See [Senegal], [French Guinea], [Ivory Coast] and [Dahomey]. For Anglo-French boundaries east of the Niger see [Sahara] and [Nigeria]. For the constitutional connexion between the colonies and France see [France]: Colonies. An account of the economic situation of the colonies is given by G. François in Le Gouvernement général de l’Afrique occidentale française (Paris, 1908). Consult also the annual Report on the Trade, Agriculture, &c. of French West Africa issued by the British foreign office. A map of French West Africa by A. Meunier and E. Barralier (6 sheets on the scale 1:2,000,000) was published in Paris, 1903.
[1] The organization of the new government was largely the work of E. N. Roume (b. 1858), governor-general 1902-1907, an able and energetic official, formerly director of Asian affairs at the colonial ministry.
FRENTANI, one of the ancient Samnite tribes which formed an independent community on the east coast of Italy. They entered the Roman alliance after their capital, Frentrum, was taken by the Romans in 305 or 304 B.C. (Livy ix. 16. 45). This town either changed its name or perished some time after the middle of the 3rd century B.C., when it was issuing coins of its own with an Oscan legend. The town Larinum, which belonged to the same people (Pliny, Nat. Hist. iii. 103), became latinized before 200 B.C., as its coins of that epoch bear a legend—LARINOR(VM)—which cannot reasonably be treated as anything but Latin. Several Oscan inscriptions survive from the neighbourhood of Vasto (anc. Histonium), which was in the Frentane area.

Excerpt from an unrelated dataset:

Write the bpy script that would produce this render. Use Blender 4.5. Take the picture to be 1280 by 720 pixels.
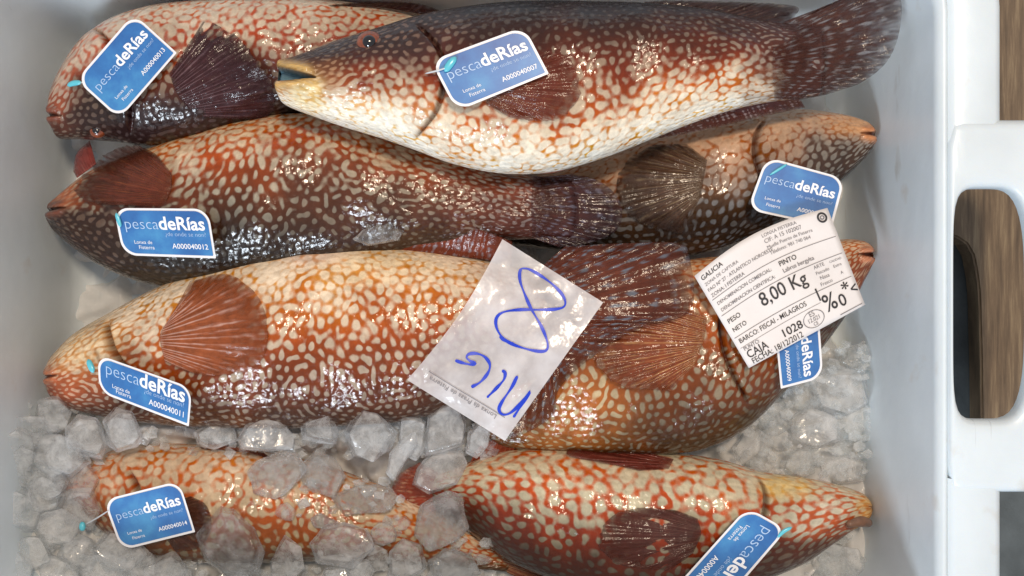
import bpy, bmesh, math, random
import numpy as np
from mathutils import Vector, noise

random.seed(7)
rng = np.random.default_rng(7)
for o in list(bpy.data.objects):
    bpy.data.objects.remove(o)
SC = bpy.context.scene
COL = SC.collection

# ------------------------------------------------------------------ camera, world, lights
ZREF, DCAM, S = 0.08, 0.66, 0.0005          # half a millimetre per photo pixel at the height of the fish
ZC = ZREF + DCAM
cam = bpy.data.cameras.new('camera')
cam.sensor_width = 36.0
cam.lens = 36.0 * DCAM / (1280 * S)
cam.clip_start, cam.clip_end = 0.01, 50
camo = bpy.data.objects.new('camera', cam)
COL.objects.link(camo)
camo.location = (0, 0, ZC)
SC.camera = camo

wd = bpy.data.worlds.new('World')
SC.world = wd
wd.use_nodes = True
wd.node_tree.nodes['Background'].inputs[0].default_value = (0.87, 0.91, 1.0, 1)
wd.node_tree.nodes['Background'].inputs[1].default_value = 0.43


def area(name, loc, target, size, power, col, sy=None):
    l = bpy.data.lights.new(name, 'AREA')
    l.energy, l.color, l.size = power, col, size
    if sy:
        l.shape, l.size_y = 'RECTANGLE', sy
    o = bpy.data.objects.new(name, l)
    COL.objects.link(o)
    o.location = loc
    o.rotation_euler = (Vector(target) - Vector(loc)).to_track_quat('-Z', 'Y').to_euler()
    return o


area('warm_ceiling_lamp', (0.16, 0.42, 1.75), (0, 0, 0.05), 0.10, 15.0, (1.0, 0.82, 0.62), 0.20)
area('cool_window_light', (-0.75, -1.55, 1.35), (0, 0, 0.05), 0.46, 24.0, (0.80, 0.90, 1.0), 0.34)

SC.view_settings.view_transform = 'Standard'
SC.view_settings.look = 'None'
SC.view_settings.gamma = 1
SC.view_settings.exposure = 0.16
SC.view_settings.use_curve_mapping = False
SC.cycles.use_denoising = True
SC.cycles.max_bounces = 14
SC.cycles.transmission_bounces = 10
SC.cycles.transparent_max_bounces = 32
SC.cycles.diffuse_bounces = 8
SC.cycles.caustics_reflective = False
SC.cycles.caustics_refractive = False


# ------------------------------------------------------------------ helpers
def W(px, py, z):
    k = S * (ZC - z) / DCAM
    return Vector(((px - 640) * k, (360 - py) * k, z))


def lin(c):
    c = np.asarray(c, float) / 255.0
    return np.where(c <= 0.04045, c / 12.92, ((c + 0.055) / 1.055) ** 2.4)


def rgb(r, g, b):
    return tuple(float(v) for v in lin((r, g, b))) + (1.0,)


def empty(name, loc=(0, 0, 0)):
    o = bpy.data.objects.new(name, None)
    COL.objects.link(o)
    o.location = loc
    o.empty_display_size = 0.01
    return o


def tag(o, label, cat, group=None):
    o['label'], o['category'] = label, cat
    if group:
        o['group'] = group
    return o


def mesh_obj(name, verts, faces, mat, parent=None, smooth=True, world=True):
    me = bpy.data.meshes.new(name)
    me.from_pydata([tuple(v) for v in verts], [], faces)
    if smooth:
        me.polygons.foreach_set('use_smooth', [True] * len(me.polygons))
    me.update()
    if mat:
        me.materials.append(mat)
    o = bpy.data.objects.new(name, me)
    COL.objects.link(o)
    if parent:
        o.parent = parent
        if world:
            o.matrix_parent_inverse.identity()
            o.location = -parent.location
    return o


def grid_faces(nu, nv, off=0):
    i, j = np.meshgrid(np.arange(nu - 1), np.arange(nv - 1), indexing='ij')
    a = (i * nv + j).ravel() + off
    return np.stack([a, a + nv, a + nv + 1, a + 1], 1).tolist()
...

On the forms of the name, and for further details see R. S. Conway, Italic Dialects, p. 206 ff and p. 212: for the coins id. No. 195-196.
FREPPEL, CHARLES ÉMILE (1827-1891), French bishop and politician, was born at Oberehnheim (Obernai), Alsace, on the 1st of June 1827. He was ordained priest in 1849 and for a short time taught history at the seminary of Strassburg, where he had previously received his clerical training. In 1854 he was appointed professor of theology at the Sorbonne, and became known as a successful preacher. He went to Rome in 1869, at the instance of Pius IX., to assist in the steps preparatory to the promulgation of the dogma of papal infallibility. He was consecrated bishop of Angers in 1870. During the Franco-German war Freppel organized a body of priests to minister to the French prisoners in Germany, and penned an eloquent protest to the emperor William I. against the annexation of Alsace-Lorraine. In 1880 he was elected deputy for Brest and continued to represent it until his death. Being the only priest in the Chamber of Deputies since the death of Dupanloup, he became the chief parliamentary champion of the Church, and, though no orator, was a frequent speaker. On all ecclesiastical affairs Freppel voted with the Royalist and Catholic party, yet on questions in which French colonial prestige was involved, such as the expedition to Tunis, Tong-King, Madagascar (1881, 1883-85), he supported the government of the day. He always remained a staunch Royalist and went so far as to oppose Leo XIII.’s policy of conciliating the Republic. He died at Angers on the 12th of December 1891. Freppel’s historical and theological works form 30 vols., the best known of which are: Les Pères apostoliques et leur époque (1859); Les Apologistes chrétiens au IIe siècle (2 vols., 1860); Saint Irénée et l’éloquence chrétienne dans la Gaule aux deux premiers siècles (1861); Tertullien (2 vols., 1863); Saint Cyprien et l’Église d’Afrique (1864); Clément d’Alexandrie (1865); Origène (2 vols., 1867).
There are interesting lives by E. Cornut (Paris, 1893) and F. Charpentier (Angers, 1904).